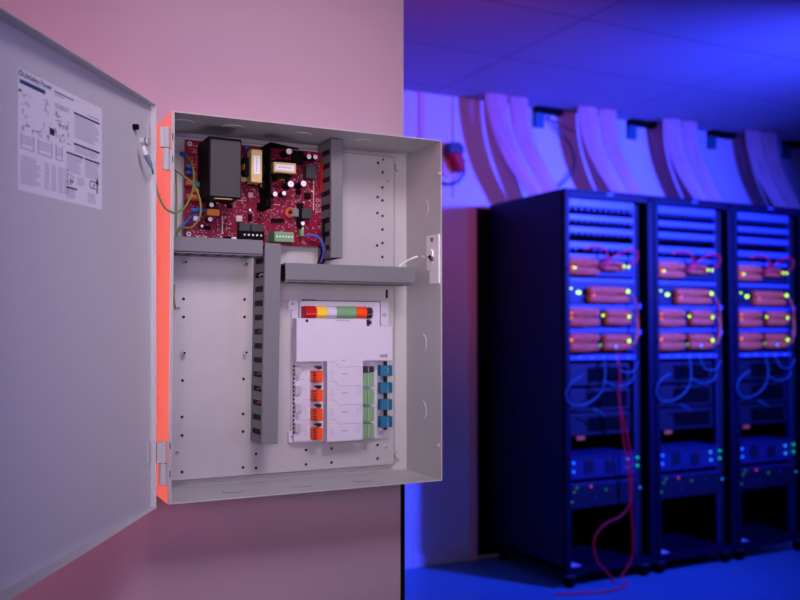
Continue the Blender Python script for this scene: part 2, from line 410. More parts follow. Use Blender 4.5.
# hinges: knuckle on the door above knuckle on the housing
for (ya, ym, yb) in ((128, 148.5, 170), (441.5, 462.5, 484)):
    za, zm, zb_ = [onY(162, y, YR).z for y in (ya, ym, yb)]
    hx, hy = X0-.0075, YR-.004
    h1 = MB().cyl((hx, hy, zm+.0006), (hx, hy, za), .0052, n=20).box(hx-.0085, hx, hy-.004, hy+.001, zm+.0006, za)
    h1.box(.003, .012, 0, .0014, zm+.0006-zc, za-zc, xf=DM)
    obj('hinge', h1, 'paint', door)
    h2 = MB().cyl((hx, hy, zb_), (hx, hy, zm-.0006), .0052, n=20).box(hx, X0, hy+.002, hy+.0052, zb_, zm-.0006).cyl((hx, hy, zb_-.002), (hx, hy, za+.001), .0022, n=12, m='steel')
    obj('hinge', h2, 'paint', hous)

# ------------------------------------------------------------------ wiring ducts
YD = YP-.054
def duct(name, label, x0, x1, z0_, z1_, vertical, slots_first=True, yf=YD, tilt=0, pitch=.0203):
    d = thing(name, label, 'wire duct', ((x0+x1)/2, YP, z0_))
    w = .0015; yb = YP-.0003; yc = yf+.004
    ch = MB(); fingers = MB()
    if vertical:
        ch.box(x0, x1, yb-w, yb, z0_, z1_)
        n = int((z1_-z0_)/pitch)
        for xs in (x0, x1-w):
            ch.box(xs, xs+w, yb-.005, yb-w, z0_, z1_)
            ch.box(xs, xs+w, yf+.001, yf+.006, z0_, z1_)
            for i in range(n+1):
                a = z0_+i*pitch; ch.box(xs, xs+w, yf+.006, yb-.005, a, min(a+pitch*.60, z1_))
        cv = MB().box(x0-.0006, x1+.0006, yf-.0012, yf+.0005, z0_+.0005, z1_-.0005).box(x0-.0010, x0-.0002, yf+.0005, yf+.005, z0_+.0005, z1_-.0005).box(x1+.0002, x1+.0010, yf+.0005, yf+.005, z0_+.0005, z1_-.0005)
        fill = MB().box(x0+.0022, x1-.0022, yf+.012, yb-.004, z0_+.003, z1_-.003)
    else:
        zk = z0_; z0_ = z0_-.0032
        ch.box(x0, x1, yb-w, yb, z0_, z1_)
        n = int((x1-x0)/pitch)
        for zs in (z0_, z1_-w):
            ch.box(x0, x1, yb-.010, yb-w, zs, zs+w); ch.box(x0, x1, yf+.001, yf+.006, zs, zs+w)
            for i in range(n+1):
                a = x0+i*pitch; ch.box(a, min(a+pitch*.52, x1), yf+.006, yb-.010, zs, zs+w)
        z0_, zl = zk, z0_
        cv = MB().box(x0+.0005, x1-.0005, yf-.0012, yf+.0005, z0_-.0006, z1_+.0006).box(x0+.0005, x1-.0005, yf+.0005, yf+.005, z0_-.001, z0_-.0002).box(x0+.0005, x1-.0005, yf+.0005, yf+.005, z1_+.0002, z1_+.001)
        fill = MB().box(x0+.003, x1-.003, yf+.009, yb-.004, zl+.0018, z1_-.0022)
    c = obj('channel', ch, 'duct', d)
    obj('cover', cv, 'duct', d, bevel=.0006)
    obj('slot_fill', fill, 'ductin', d)  # one solid dark block behind the slots
    if tilt: d.rotation_euler = (0, tilt, 0)
    return d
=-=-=
What you need to do:
Quote the listing above in full, except for the pictures.

Reply:
Continue the Blender Python script for this scene: part 2, from line 410. More parts follow. Use Blender 4.5.
# hinges: knuckle on the door above knuckle on the housing
for (ya, ym, yb) in ((128, 148.5, 170), (441.5, 462.5, 484)):
    za, zm, zb_ = [onY(162, y, YR).z for y in (ya, ym, yb)]
    hx, hy = X0-.0075, YR-.004
    h1 = MB().cyl((hx, hy, zm+.0006), (hx, hy, za), .0052, n=20).box(hx-.0085, hx, hy-.004, hy+.001, zm+.0006, za)
    h1.box(.003, .012, 0, .0014, zm+.0006-zc, za-zc, xf=DM)
    obj('hinge', h1, 'paint', door)
    h2 = MB().cyl((hx, hy, zb_), (hx, hy, zm-.0006), .0052, n=20).box(hx, X0, hy+.002, hy+.0052, zb_, zm-.0006).cyl((hx, hy, zb_-.002), (hx, hy, za+.001), .0022, n=12, m='steel')
    obj('hinge', h2, 'paint', hous)

# ------------------------------------------------------------------ wiring ducts
YD = YP-.054
def duct(name, label, x0, x1, z0_, z1_, vertical, slots_first=True, yf=YD, tilt=0, pitch=.0203):
    d = thing(name, label, 'wire duct', ((x0+x1)/2, YP, z0_))
    w = .0015; yb = YP-.0003; yc = yf+.004
    ch = MB(); fingers = MB()
    if vertical:
        ch.box(x0, x1, yb-w, yb, z0_, z1_)
        n = int((z1_-z0_)/pitch)
        for xs in (x0, x1-w):
            ch.box(xs, xs+w, yb-.005, yb-w, z0_, z1_)
            ch.box(xs, xs+w, yf+.001, yf+.006, z0_, z1_)
            for i in range(n+1):
                a = z0_+i*pitch; ch.box(xs, xs+w, yf+.006, yb-.005, a, min(a+pitch*.60, z1_))
        cv = MB().box(x0-.0006, x1+.0006, yf-.0012, yf+.0005, z0_+.0005, z1_-.0005).box(x0-.0010, x0-.0002, yf+.0005, yf+.005, z0_+.0005, z1_-.0005).box(x1+.0002, x1+.0010, yf+.0005, yf+.005, z0_+.0005, z1_-.0005)
        fill = MB().box(x0+.0022, x1-.0022, yf+.012, yb-.004, z0_+.003, z1_-.003)
    else:
        zk = z0_; z0_ = z0_-.0032
        ch.box(x0, x1, yb-w, yb, z0_, z1_)
        n = int((x1-x0)/pitch)
        for zs in (z0_, z1_-w):
            ch.box(x0, x1, yb-.010, yb-w, zs, zs+w); ch.box(x0, x1, yf+.001, yf+.006, zs, zs+w)
            for i in range(n+1):
                a = x0+i*pitch; ch.box(a, min(a+pitch*.52, x1), yf+.006, yb-.010, zs, zs+w)
        z0_, zl = zk, z0_
        cv = MB().box(x0+.0005, x1-.0005, yf-.0012, yf+.0005, z0_-.0006, z1_+.0006).box(x0+.0005, x1-.0005, yf+.0005, yf+.005, z0_-.001, z0_-.0002).box(x0+.0005, x1-.0005, yf+.0005, yf+.005, z1_+.0002, z1_+.001)
        fill = MB().box(x0+.003, x1-.003, yf+.009, yb-.004, zl+.0018, z1_-.0022)
    c = obj('channel', ch, 'duct', d)
    obj('cover', cv, 'duct', d, bevel=.0006)
    obj('slot_fill', fill, 'ductin', d)  # one solid dark block behind the slots
    if tilt: d.rotation_euler = (0, tilt, 0)
    return d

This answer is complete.